Different groups clear content at different speeds

Yes, Castle Nathria is a fairly old raid by this point, but it’s still technically current content, being cleared by some groups. The reasons why are as numerous as the guilds still making that progress. Some groups just raid slower. Some are newly formed and progressing late because they weren’t together when the raid started. Others only recently got enough players to reliably raid Castle Nathria, or they merged with another group to get those numbers. Still others they took some time off raiding for a variety of reasons, or they weren’t even going to try Mythic but then they did after a long time on Heroic and now they’re finding themselves doing Mythic Denathrius even though they’d never intended to.

Sure, Complexity-Limit conquered it first back in December, but we’re not all Complexity Limit — everyone plays the game at their own pace. But that doesn’t mean that the encounters shouldn’t be maintained and balanced for the people who are still doing them.

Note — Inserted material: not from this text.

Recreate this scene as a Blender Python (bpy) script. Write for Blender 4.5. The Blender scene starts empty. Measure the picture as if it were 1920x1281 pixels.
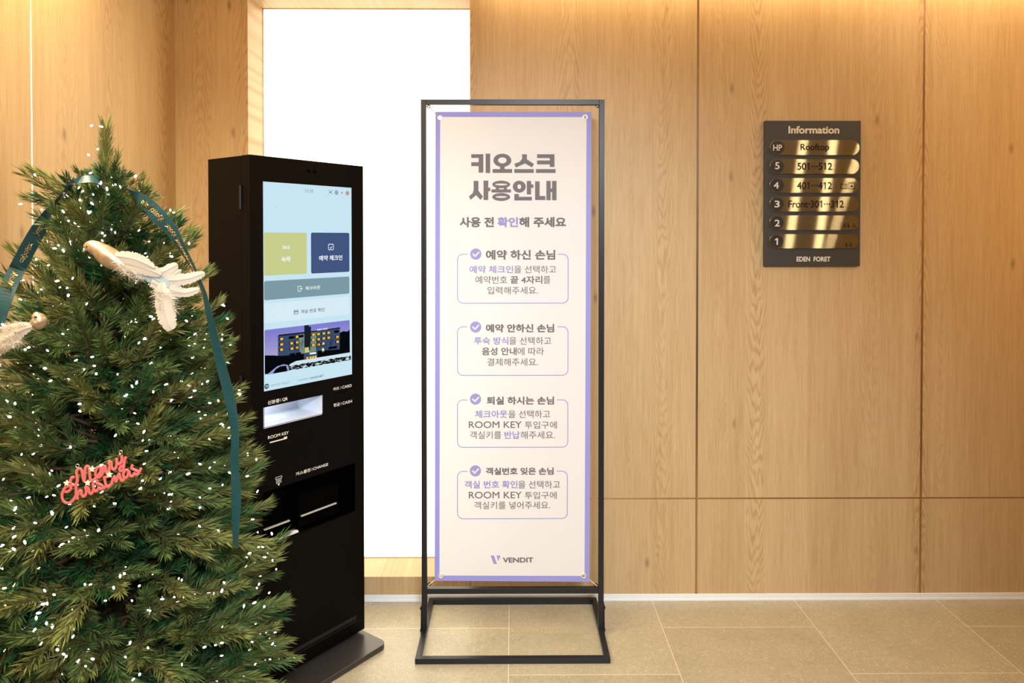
import bpy, math, random
import numpy as np
from mathutils import Vector, Matrix, noise

# ------------------------------------------------------------------ camera, world, lights
scene = bpy.context.scene
COL = scene.collection
FPX = 1340.0
YAW, PITCH, CAM_H = math.radians(0.4), math.radians(0.8), 1.53
PPX, PPY = 971.356, 464.711           # principal point in a 1920 x 1281 frame

cam_data = bpy.data.cameras.new('camera')
cam = bpy.data.objects.new('camera', cam_data)
COL.objects.link(cam)
cam_data.sensor_width = 36
cam_data.lens = FPX / 1920 * 36
cam_data.shift_x = (960 - PPX) / 1920
cam_data.shift_y = -(640.5 - PPY) / 1920
cam_data.clip_start = 0.05
cam.location = (0, 0, CAM_H)
cam.rotation_euler = (math.pi / 2 - PITCH, 0, -YAW)
scene.camera = cam

world = bpy.data.worlds.new('world')
scene.world = world
world.use_nodes = True
world.node_tree.nodes['Background'].inputs[0].default_value = (1.0, 0.96, 0.92, 1)
world.node_tree.nodes['Background'].inputs[1].default_value = 0.16

scene.view_settings.view_transform = 'Standard'
scene.view_settings.look = 'None'
scene.view_settings.gamma = 1
scene.view_settings.use_curve_mapping = False
scene.view_settings.exposure = 0.0
scene.cycles.max_bounces = 8
scene.cycles.diffuse_bounces = 4
scene.cycles.sample_clamp_indirect = 6

def area(name, loc, sx, sy, energy, color, rot=(0, 0, 0)):
    d = bpy.data.lights.new(name, 'AREA')
    d.shape = 'RECTANGLE'
    d.size, d.size_y, d.energy, d.color = sx, sy, energy, color
    o = bpy.data.objects.new(name, d)
    o.location, o.rotation_euler = loc, rot
    COL.objects.link(o)
    return o

def spot(name, loc, target, energy, color, angle, blend=0.8, size=0.05):
    d = bpy.data.lights.new(name, 'SPOT')
    d.energy, d.color, d.spot_size, d.spot_blend, d.shadow_soft_size = energy, color, angle, blend, size
    o = bpy.data.objects.new(name, d)
    o.location = loc
    o.rotation_euler = (Vector(target) - Vector(loc)).to_track_quat('-Z', 'Y').to_euler()
    COL.objects.link(o)
    return o

WARM = (1.0, 0.74, 0.42)
area('cove_light_back', (1.25, 2.925, 2.69), 2.8, 0.05, 17, WARM)
area('cove_light_left', (-1.34, 1.1, 2.69), 0.05, 2.4, 52, (1.0, 0.79, 0.47)).data.spread = math.radians(112)
spot('front_fill_spot', (0.35, -0.9, 2.62), (0.08, 2.75, 0.70), 900, (0.88, 0.95, 1.0), math.radians(58), 1.0, 0.35)  # added cool fill behind the camera, narrowed to the banner and middle floor
area('ceiling_lamp_soft', (-0.6, 0.4, 2.64), 1.1, 1.1, 25, (1.0, 0.94, 0.86))
area('orange_fill_right', (3.22, 1.9, 1.9), 0.8, 0.8, 15, (1.0, 0.42, 0.07), (0, math.radians(100), math.radians(-35)))  # added unseen fill that turns the right of the wall orange
spot('warm_fill_left', (-0.75, 1.0, 2.64), (-1.35, 2.7, 1.7), 42, (1.0, 0.66, 0.32), math.radians(80))  # added warm fill for the left wall and its corner
def lamp(name, loc, energy, color):
    d = bpy.data.lights.new(name, 'AREA'); d.shape = 'DISK'; d.size, d.energy, d.color = 0.06, energy, color
    o = bpy.data.objects.new(name, d); o.location = loc; COL.objects.link(o)
for loc, en in (((1.883, 1.43, 2.62), 5), ((2.126, 1.31, 2.62), 6), ((1.85, 2.54, 2.62), 2.0)):
    lamp('ceiling_spot', loc, en, (1.0, 0.86, 0.60))

# ------------------------------------------------------------------ helpers
_cy, _sy, _cp, _sp = math.cos(YAW), math.sin(YAW), math.cos(PITCH), math.sin(PITCH)
FWD = Vector((_sy * _cp, _cy * _cp, -_sp))
RGT = Vector((_cy, -_sy, 0))
UPV = RGT.cross(FWD)

def at(px, py, Y):
    """The point at depth plane Y (metres from the lens, along the room) that shows at a pixel."""
    r = FWD + RGT * ((px - PPX) / FPX) - UPV * ((py - PPY) / FPX)
    return Vector((0, 0, CAM_H)) + r * (Y / r.y)

def tag(o, label=None, cat=None, group=None, kind=None):
    if label: o['label'] = label
    if cat: o['category'] = cat
    if group: o['group'] = group
    if kind: o['kind'] = kind
    return o

def empty(name, loc=(0, 0, 0), rz=0.0):
    o = bpy.data.objects.new(name, None)
    o.empty_display_size = 0.1
    o.location, o.rotation_euler = loc, (0, 0, rz)
    COL.objects.link(o)
    return o

def link_mesh(name, me, mats, parent=None, smooth=False):
    for m in (mats if isinstance(mats, (list, tuple)) else [mats]):
        me.materials.append(m)
    if smooth:
        me.polygons.foreach_set('use_smooth', [True] * len(me.polygons))
    o = bpy.data.objects.new(name, me)
    if parent is not None: o.parent = parent
    COL.objects.link(o)
    return o

class MB:
    """Collects shapes and links them as one mesh object."""
    def __init__(self):
        self.v, self.f, self.m = [], [], []
    def add(self, vs, fs, m=0):
        b = len(self.v)
        self.v += [tuple(p) for p in vs]
        self.f += [tuple(i + b for i in f) for f in fs]
        self.m += [m] * len(fs)
    def box(self, x0, x1, y0, y1, z0, z1, m=0):
        vs = [(x, y, z) for z in (z0, z1) for y in (y0, y1) for x in (x0, x1)]
        self.add(vs, [(0, 2, 3, 1), (4, 5, 7, 6), (0, 1, 5, 4), (2, 6, 7, 3), (0, 4, 6, 2), (1, 3, 7, 5)], m)
    def tube(self, pts, r, n=8, m=0, caps=True, squash=None):
        pts = [Vector(p) for p in pts]
        rs = r if isinstance(r, (list, tuple)) else [r] * len(pts)
        rings, N = [], None
        for i, p in enumerate(pts):
            t = (pts[min(i + 1, len(pts) - 1)] - pts[max(i - 1, 0)])
            t = t.normalized() if t.length > 1e-9 else Vector((0, 0, 1))
            if squash is not None:
                a = Vector(squash[0]).cross(t)
                a = a.normalized() if a.length > 1e-6 else Vector((1, 0, 0))
                bvec = Vector(squash[0]).normalized() * squash[1]
            else:
                if N is None:
                    N = t.orthogonal().normalized()
                N = (N - t * N.dot(t))
                N = N.normalized() if N.length > 1e-6 else t.orthogonal().normalized()
                a, bvec = N, t.cross(N)
            rings.append([p + (a * math.cos(2 * math.pi * k / n) + bvec * math.sin(2 * math.pi * k / n)) * rs[i] for k in range(n)])
        vs = [q for g in rings for q in g]
        fs = [(i * n + k, i * n + (k + 1) % n, (i + 1) * n + (k + 1) % n, (i + 1) * n + k) for i in range(len(pts) - 1) for k in range(n)]
        if caps:
            fs += [tuple(range(n - 1, -1, -1)), tuple((len(pts) - 1) * n + k for k in range(n))]
        self.add(vs, fs, m)
    def ball(self, c, r, nu=10, nv=7, m=0, axis=None):
        c = Vector(c); rx, ry, rz = r if isinstance(r, (list, tuple)) else (r, r, r)
        M = Matrix.Identity(3) if axis is None else Vector(axis).to_track_quat('Z', 'Y').to_matrix()
        vs = [c + M @ Vector((0, 0, -rz))]
        for j in range(1, nv):
            a = math.pi * j / nv
            for k in range(nu):
                b = 2 * math.pi * k / nu
                vs.append(c + M @ Vector((rx * math.sin(a) * math.cos(b), ry * math.sin(a) * math.sin(b), -rz * math.cos(a))))
        vs.append(c + M @ Vector((0, 0, rz)))
        fs = [(0, 1 + (k + 1) % nu, 1 + k) for k in range(nu)]
        for j in range(nv - 2):
            for k in range(nu):
                fs.append((1 + j * nu + k, 1 + j * nu + (k + 1) % nu, 1 + (j + 1) * nu + (k + 1) % nu, 1 + (j + 1) * nu + k))
        e = len(vs) - 1; s = 1 + (nv - 2) * nu
        fs += [(e, s + k, s + (k + 1) % nu) for k in range(nu)]
        self.add(vs, fs, m)
    def torus(self, c, R, r, normal=(0, 1, 0), nu=20, nv=8, m=0):
        M = Vector(normal).to_track_quat('Z', 'Y').to_matrix(); c = Vector(c)
        vs = []
        for i in range(nu):
            a = 2 * math.pi * i / nu
            for j in range(nv):
                b = 2 * math.pi * j / nv
                q = R + r * math.cos(b)
                vs.append(c + M @ Vector((q * math.cos(a), q * math.sin(a), r * math.sin(b))))
        fs = [(i * nv + j, ((i + 1) % nu) * nv + j, ((i + 1) % nu) * nv + (j + 1) % nv, i * nv + (j + 1) % nv) for i in range(nu) for j in range(nv)]
        self.add(vs, fs, m)
    # flat print on a plane that faces -Y: points are (x, z)
    def poly(self, pts, y, m=0):
        self.add([(p[0], y, p[1]) for p in pts], [tuple(range(len(pts)))], m)
    def rect(self, x0, x1, z0, z1, y, m=0):
        self.poly([(x0, z0), (x1, z0), (x1, z1), (x0, z1)], y, m)
    def disc(self, x, z, r, y, m=0, n=32, rz=None):
        self.poly([(x + r * math.cos(2 * math.pi * k / n), z + (rz or r) * math.sin(2 * math.pi * k / n)) for k in range(n)], y, m)
    def ring(self, x, z, r0, r1, y, m=0, n=32, k0=None, k1=None):
        """elliptic ring: outer (r1, k1), inner (r0, k0)"""
        k0, k1 = k0 or r0, k1 or r1
        vs = [(x + r0 * math.cos(2 * math.pi * k / n), y, z + k0 * math.sin(2 * math.pi * k / n)) for k in range(n)]
        vs += [(x + r1 * math.cos(2 * math.pi * k / n), y, z + k1 * math.sin(2 * math.pi * k / n)) for k in range(n)]
        self.add(vs, [(k, (k + 1) % n, n + (k + 1) % n, n + k) for k in range(n)], m)
    def stroke(self, pts, w, y, m=0, closed=False):
        P = [Vector((p[0], p[1])) for p in pts]
        n = len(P); L = []
        for i in range(n):
            a = P[i - 1] if (i > 0 or closed) else P[i]
            b = P[(i + 1) % n] if (i < n - 1 or closed) else P[i]
            d1 = (P[i] - a); d2 = (b - P[i])
            d1 = d1.normalized() if d1.length > 1e-9 else d2.normalized()
            d2 = d2.normalized() if d2.length > 1e-9 else d1
            t = (d1 + d2); t = t.normalized() if t.length > 1e-6 else d1
            nn = Vector((-t.y, t.x)); k = max(0.4, nn.dot(Vector((-d1.y, d1.x))))
            L.append((P[i] + nn * (w / 2 / k), P[i] - nn * (w / 2 / k)))
        vs = [(q.x, y, q.y) for pr in L for q in pr]
        e = n if closed else n - 1
        self.add(vs, [(2 * i, 2 * i + 1, 2 * ((i + 1) % n) + 1, 2 * ((i + 1) % n)) for i in range(e)], m)
    def build(self, name, mats, parent=None, smooth=False, bevel=0.0, segs=2):
        me = bpy.data.meshes.new(name)
        me.from_pydata(self.v, [], self.f)
        me.polygons.foreach_set('material_index', self.m)
        o = link_mesh(name, me, mats, parent, smooth)
        if bevel:
            b = o.modifiers.new('bevel', 'BEVEL')
            b.width, b.segments, b.limit_method = bevel, segs, 'ANGLE'
        return o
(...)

Yes, there should be bug fixes and tuning changes and even outright nerfs when that suits the purpose of keep the raids as fun and well-balanced as possible, even months — perhaps even years — after a raid first drops. The fact that it’s been almost eight months since Shadowlands dropped doesn’t change the fact that people are playing it right now, and it’s a good thing that the development team keeps working on keeping encounters going as smoothly as possible.

It’s never too late to make adjustments.